How police work has changed in 38 years

Clemence said that at the beginning of his career, law enforcement was very territorial, meaning Birmingham worried about what happened in Birmingham rather than neighboring cities.

“Throughout the course of my career, what we have done is we have broken down those barriers and we have now spent a great deal of time communicating with one another, sharing information, sharing resources, sharing personnel, sharing equipment, sharing intelligence,” Clemence said.

These improvements in communication have helped them do a better job of identifying and solving crimes.

Clemence has also experienced changes in equipment and processes with the rapid advancement of technology.

For example, Clemence recalls only having a police radio, a shotgun rack and sometimes a radar unit in the police car when he first started.
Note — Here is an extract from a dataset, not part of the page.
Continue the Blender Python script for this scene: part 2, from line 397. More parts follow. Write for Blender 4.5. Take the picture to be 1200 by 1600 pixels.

Now, Clemence described police cars as modern offices with computers, radars, ticket printers and camera systems in every car.


Moving forward
Clemence made the recommendation for Cmndr. Scott Grewe to take on the role of chief following his retirement; however, the final decision was made by City Manager Tom Markus.

“I think he’s a very bright, articulate man, and I think he’s going to do a great job,” Clemence said.

Clemence said he plans to start his retirement by taking a break and catching his breath after a long career that required hard work and dedication. He said he plans to take his wife on a couple of trips, and to spend time with his children and new grandson.

After about four to six months, Clemence said, he might consider doing something part-time to keep his mind sharp and stay active.